The sad part is this---I am grateful for the help I get from anywhere help comes from and even with this latest hit, I have to say, I am grateful that I pay $350 for a $900+ apartment. But because my income did not come up and Sec. 8 can't help me beyond their income I can't afford this place. I am appropriately fearful for my future and where I am going to go next---where my next home is going to be---how long I will be on wait list up to 10 years long---how I can afford the stress---and how long we all in this poverty profile can tolerate the lack of humanism, compassion, injustice and application of how this situation is handled.

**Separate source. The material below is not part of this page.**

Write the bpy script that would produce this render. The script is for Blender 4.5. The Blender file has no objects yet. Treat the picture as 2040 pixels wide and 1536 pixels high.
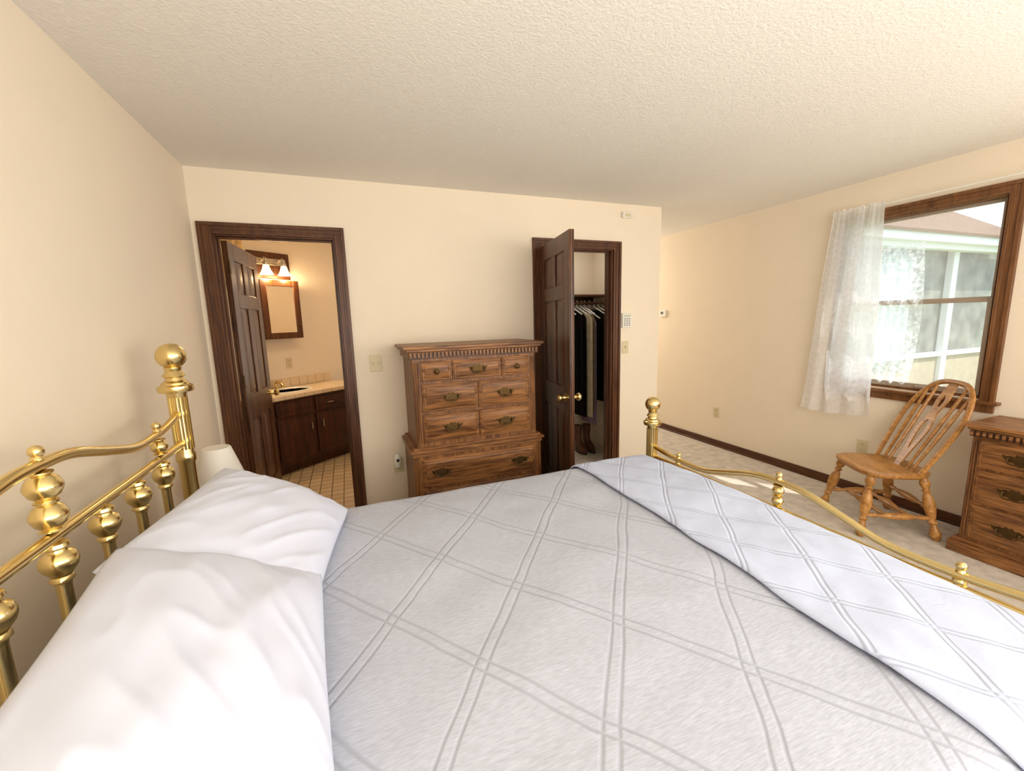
import bpy, math, random
from mathutils import Vector, Matrix, noise
random.seed(7)
SC=bpy.context.scene
COL=SC.collection
# ------------------------------------------------------------------ materials
def srgb(r,g,b):
    f=lambda c:(c/255/12.92) if c/255<=.04045 else ((c/255+.055)/1.055)**2.4
    return (f(r),f(g),f(b),1)
def newmat(name):
    m=bpy.data.materials.new(name);m.use_nodes=True
    nt=m.node_tree;b=nt.nodes['Principled BSDF']
    return m,nt,b
def N(nt,t,**kw):
    n=nt.nodes.new(t)
    for k,v in kw.items(): setattr(n,k,v)
    return n
def plain(name,c,rough=.5,metal=0,bump=0,bscale=50,var=0,spec=.5,emit=None,es=0,vscale=6):
    m,nt,b=newmat(name)
    b.inputs['Base Color'].default_value=c;b.inputs['Roughness'].default_value=rough;b.inputs['Metallic'].default_value=metal
    b.inputs['Specular IOR Level'].default_value=spec
    tc=N(nt,'ShaderNodeTexCoord')
    if var:
        n=N(nt,'ShaderNodeTexNoise');n.inputs['Scale'].default_value=vscale;n.inputs['Detail'].default_value=4
        nt.links.new(tc.outputs['Object'],n.inputs['Vector'])
        r=N(nt,'ShaderNodeValToRGB')
        r.color_ramp.elements[0].position=.3;r.color_ramp.elements[1].position=.7
        r.color_ramp.elements[0].color=tuple(x*(1-var) for x in c[:3])+(1,)
        r.color_ramp.elements[1].color=tuple(min(1,x*(1+var)) for x in c[:3])+(1,)
        nt.links.new(n.outputs['Fac'],r.inputs['Fac']);nt.links.new(r.outputs['Color'],b.inputs['Base Color'])
    if bump:
        n=N(nt,'ShaderNodeTexNoise');n.inputs['Scale'].default_value=bscale;n.inputs['Detail'].default_value=4
        nt.links.new(tc.outputs['Object'],n.inputs['Vector'])
        bp=N(nt,'ShaderNodeBump');bp.inputs['Strength'].default_value=bump;bp.inputs['Distance'].default_value=.01
        nt.links.new(n.outputs['Fac'],bp.inputs['Height']);nt.links.new(bp.outputs['Normal'],b.inputs['Normal'])
    if emit:
        b.inputs['Emission Color'].default_value=emit;b.inputs['Emission Strength'].default_value=es
    return m
def wood(name,dark,light,axis='x',rough=.4,fine=1.0,lo=.40,hi=.66):
    m,nt,b=newmat(name)
    tc=N(nt,'ShaderNodeTexCoord');mp=N(nt,'ShaderNodeMapping')
    s={'x':(1.1,15,15),'y':(15,1.1,15),'z':(15,15,1.1)}[axis]
    mp.inputs['Scale'].default_value=tuple(v*fine for v in s)
    nt.links.new(tc.outputs['Object'],mp.inputs['Vector'])
    n=N(nt,'ShaderNodeTexNoise');n.inputs['Scale'].default_value=1.5;n.inputs['Detail'].default_value=6;n.inputs['Roughness'].default_value=.6;n.inputs['Distortion'].default_value=1.2
    nt.links.new(mp.outputs['Vector'],n.inputs['Vector'])
    n2=N(nt,'ShaderNodeTexNoise');n2.inputs['Scale'].default_value=9;n2.inputs['Detail'].default_value=3
    nt.links.new(mp.outputs['Vector'],n2.inputs['Vector'])
    mx=N(nt,'ShaderNodeMath',operation='MULTIPLY_ADD');mx.inputs[1].default_value=.38
    nt.links.new(n2.outputs['Fac'],mx.inputs[0])
    ml=N(nt,'ShaderNodeMath',operation='MULTIPLY');ml.inputs[1].default_value=.66
    nt.links.new(n.outputs['Fac'],ml.inputs[0]);nt.links.new(ml.outputs[0],mx.inputs[2])
    r=N(nt,'ShaderNodeValToRGB');e=r.color_ramp.elements
    e[0].position=lo;e[0].color=dark;e[1].position=hi;e[1].color=light
    nt.links.new(mx.outputs[0],r.inputs['Fac']);nt.links.new(r.outputs['Color'],b.inputs['Base Color'])
    b.inputs['Roughness'].default_value=rough;b.inputs['Specular IOR Level'].default_value=.4
    bp=N(nt,'ShaderNodeBump');bp.inputs['Strength'].default_value=.12;bp.inputs['Distance'].default_value=.004
    nt.links.new(mx.outputs[0],bp.inputs['Height']);nt.links.new(bp.outputs['Normal'],b.inputs['Normal'])
    return m
WALL=plain('wall_paint',srgb(239,225,203),.8,bump=.05,bscale=120,var=.01,spec=.15)
CEIL=plain('ceiling_texture',srgb(238,233,223),.9,bump=.32,bscale=90,var=.02,spec=.1,vscale=60)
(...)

My question is---can't this business be fair, just, honorable and done with a human being in mind as opposed to sheer profit? See, when I am swept from this apartment they will get up to $1,200. It seems money is more important than people---and that is why we have so much poverty in this country. So---my observation, my experience and the experience of all the one and two bedroom apartments in this building who got a $100 rent raise is being implemented as we speak. There are many low income people facing the streets and that can be a set up for a fix. Yes poverty and addiction is linked. Please get that!

When you are strolling the streets for a walk on a cool summer night you may want to focus on that gal or guy or even a whole family on the street, drunk, dirty, angry, trashed, and thrown away. That person could have been your neighbor in that HUD building that is hell bent on making a profit on the backs of the poor. Happening every day, in every city, to many poverty stricken here in US. I suggest we do something about it.

Prayers and good vibs please for us all.